• _Dataset items_:
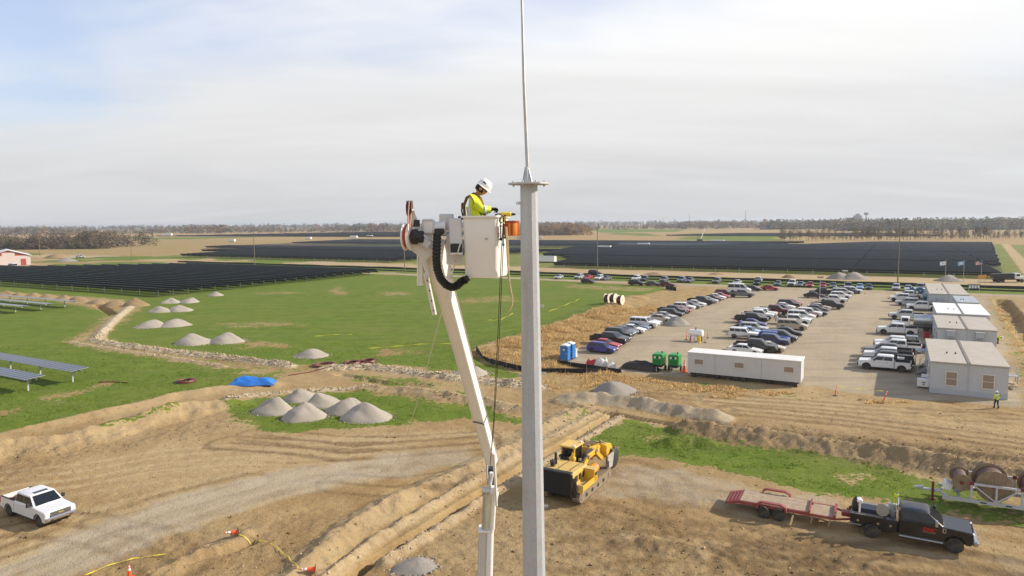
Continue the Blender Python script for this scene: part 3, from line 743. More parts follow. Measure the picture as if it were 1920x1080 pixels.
# ------------------------------------------------------------------ solar trackers
PV_FACE = mat('solar glass', (0.012, 0.016, 0.032), 0.16, 0, 0.2, 0.4)
PV_FLAT = mat('solar glass lying flat', (0.02, 0.026, 0.045), 0.28, 0, 0.2, 0.9, 0, 0.1)
PV_BACK = mat('solar back sheet', (0.010, 0.015, 0.026), 0.6, 0, 0.3, 0.3)
ALU = mat('aluminium frame', (0.42, 0.43, 0.44), 0.45, 0.5, 0.1, 4)
def table_mesh(L, wdt=2.3):
    mb = MB(); n = max(1, int(L / 6.6)); w = L / n
    for i in range(n):
        x0 = -L / 2 + i * w + .015; x1 = x0 + w - .03; h = wdt / 2
        vs = [(x, y, z) for x in (x0, x1) for y in (-h, h) for z in (-.025, .025)]
        mb.add(vs, [(1, 5, 7, 3)], 0); mb.add(vs, [(0, 2, 6, 4)], 2); mb.add(vs, [(0, 4, 5, 1), (2, 3, 7, 6)], 1); mb.add(vs, [(0, 1, 3, 2), (4, 6, 7, 5)], 2)
    return mb.mesh('panel_table', [PV_FACE, ALU, PV_BACK], 0)
SEG = 42.0
_tabs = {}
_posts = {}
def posts_mesh(L):
    mb = MB(); n = int(L / 8)
    for i in range(n): mb.box((-L / 2 + (i + .5) * L / n, 0, .72), (.14, .14, 1.5))
    return mb.mesh('support_posts', GALV, 0)
TUBE1 = MB().box((0, 0, 0), (1, .13, .13)).mesh('torque_tube', mat('dull torque tube', (.16, .165, .17), .6, .2, .1, 2), 0)
def tracker(s0, s1, t, tilt, label, group, gap_at=0.0, posts=True):
    c = ST((s0 + s1) / 2, t); 
    r = thing('solar_panel_row', label, 'solar panels', c, A1, group)
    L = s1 - s0; half = L / 2
    tb = link('torque_tube', TUBE1, r); tb.scale = (L + .8, 1, 1); tb.location = (0, 0, 1.5)
    a = math.floor((s0 - gap_at) / (SEG + .3)) * (SEG + .3) + gap_at
    while a < s1 - 3:
        b0 = max(a, s0); b1 = min(a + SEG, s1)
        if b1 - b0 > 4:
            ln = round((b1 - b0) / 3) * 3
            if ln not in _tabs: _tabs[ln] = table_mesh(ln)
            o = link('panel_table', _tabs[ln], r); o.location = ((b0 + b1) / 2 - (s0 + s1) / 2, 0, 1.58); o.rotation_euler = (tilt, 0, 0)
            if posts:
                if ln not in _posts: _posts[ln] = posts_mesh(ln)
                p = link('support_posts', _posts[ln], r); p.location = (o.location.x, 0, 0); p['kind'] = 'stuff'
        a += SEG + .3
TILT = R(-38)
_ones = ['', 'first', 'second', 'third', 'fourth', 'fifth', 'sixth', 'seventh', 'eighth', 'ninth', 'tenth', 'eleventh', 'twelfth', 'thirteenth', 'fourteenth', 'fifteenth', 'sixteenth', 'seventeenth', 'eighteenth', 'nineteenth']
_tens = {2: 'twent', 3: 'thirt', 4: 'fort', 5: 'fift', 6: 'sixt', 7: 'sevent'}
def nth(k):
    n = k + 1
    return _ones[n] if n < 20 else (_tens[n // 10] + 'ieth' if n % 10 == 0 else _tens[n // 10] + 'y-' + _ones[n % 10])
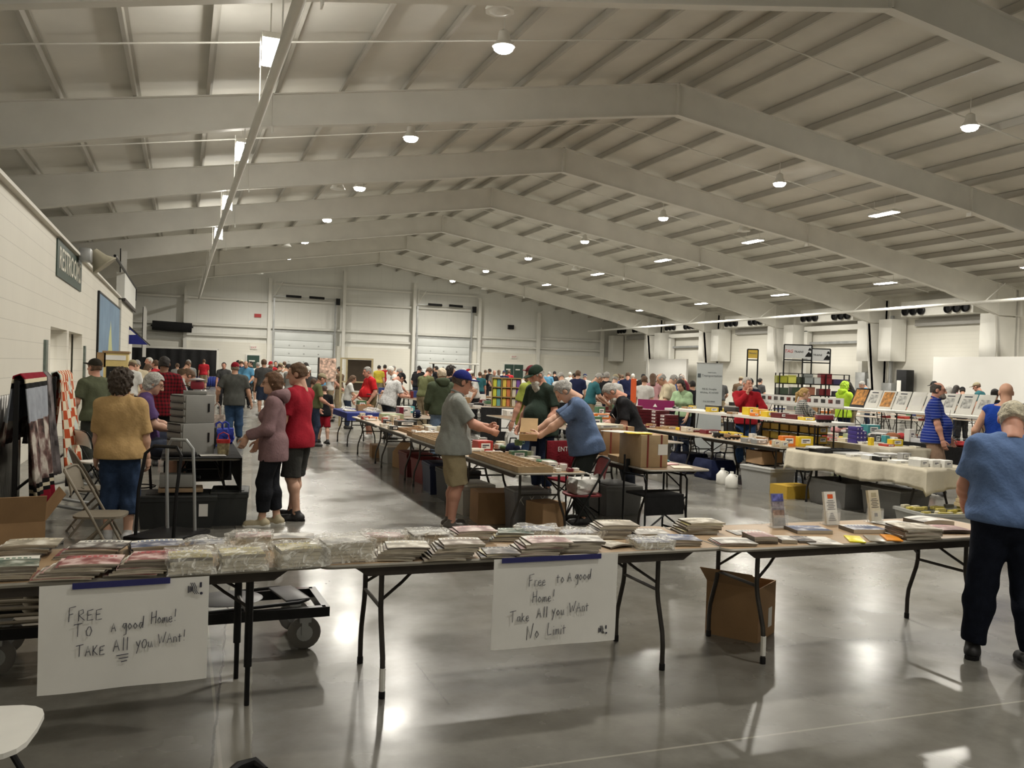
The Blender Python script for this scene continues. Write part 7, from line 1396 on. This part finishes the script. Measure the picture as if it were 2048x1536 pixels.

• _THE PROBLEM_: Copy the whole listing above word for word but do not carry over the pictures.

• _WRITTEN SOLUTION_:
Continue the Blender Python script for this scene: part 3, from line 743. More parts follow. Measure the picture as if it were 1920x1080 pixels.
# ------------------------------------------------------------------ solar trackers
PV_FACE = mat('solar glass', (0.012, 0.016, 0.032), 0.16, 0, 0.2, 0.4)
PV_FLAT = mat('solar glass lying flat', (0.02, 0.026, 0.045), 0.28, 0, 0.2, 0.9, 0, 0.1)
PV_BACK = mat('solar back sheet', (0.010, 0.015, 0.026), 0.6, 0, 0.3, 0.3)
ALU = mat('aluminium frame', (0.42, 0.43, 0.44), 0.45, 0.5, 0.1, 4)
def table_mesh(L, wdt=2.3):
    mb = MB(); n = max(1, int(L / 6.6)); w = L / n
    for i in range(n):
        x0 = -L / 2 + i * w + .015; x1 = x0 + w - .03; h = wdt / 2
        vs = [(x, y, z) for x in (x0, x1) for y in (-h, h) for z in (-.025, .025)]
        mb.add(vs, [(1, 5, 7, 3)], 0); mb.add(vs, [(0, 2, 6, 4)], 2); mb.add(vs, [(0, 4, 5, 1), (2, 3, 7, 6)], 1); mb.add(vs, [(0, 1, 3, 2), (4, 6, 7, 5)], 2)
    return mb.mesh('panel_table', [PV_FACE, ALU, PV_BACK], 0)
SEG = 42.0
_tabs = {}
_posts = {}
def posts_mesh(L):
    mb = MB(); n = int(L / 8)
    for i in range(n): mb.box((-L / 2 + (i + .5) * L / n, 0, .72), (.14, .14, 1.5))
    return mb.mesh('support_posts', GALV, 0)
TUBE1 = MB().box((0, 0, 0), (1, .13, .13)).mesh('torque_tube', mat('dull torque tube', (.16, .165, .17), .6, .2, .1, 2), 0)
def tracker(s0, s1, t, tilt, label, group, gap_at=0.0, posts=True):
    c = ST((s0 + s1) / 2, t); 
    r = thing('solar_panel_row', label, 'solar panels', c, A1, group)
    L = s1 - s0; half = L / 2
    tb = link('torque_tube', TUBE1, r); tb.scale = (L + .8, 1, 1); tb.location = (0, 0, 1.5)
    a = math.floor((s0 - gap_at) / (SEG + .3)) * (SEG + .3) + gap_at
    while a < s1 - 3:
        b0 = max(a, s0); b1 = min(a + SEG, s1)
        if b1 - b0 > 4:
            ln = round((b1 - b0) / 3) * 3
            if ln not in _tabs: _tabs[ln] = table_mesh(ln)
            o = link('panel_table', _tabs[ln], r); o.location = ((b0 + b1) / 2 - (s0 + s1) / 2, 0, 1.58); o.rotation_euler = (tilt, 0, 0)
            if posts:
                if ln not in _posts: _posts[ln] = posts_mesh(ln)
                p = link('support_posts', _posts[ln], r); p.location = (o.location.x, 0, 0); p['kind'] = 'stuff'
        a += SEG + .3
TILT = R(-38)
_ones = ['', 'first', 'second', 'third', 'fourth', 'fifth', 'sixth', 'seventh', 'eighth', 'ninth', 'tenth', 'eleventh', 'twelfth', 'thirteenth', 'fourteenth', 'fifteenth', 'sixteenth', 'seventeenth', 'eighteenth', 'nineteenth']
_tens = {2: 'twent', 3: 'thirt', 4: 'fort', 5: 'fift', 6: 'sixt', 7: 'sevent'}
def nth(k):
    n = k + 1
    return _ones[n] if n < 20 else (_tens[n // 10] + 'ieth' if n % 10 == 0 else _tens[n // 10] + 'y-' + _ones[n % 10])
The Blender Python script for this scene continues. Write part 7, from line 1396 on. This part finishes the script. Measure the picture as if it were 2048x1536 pixels.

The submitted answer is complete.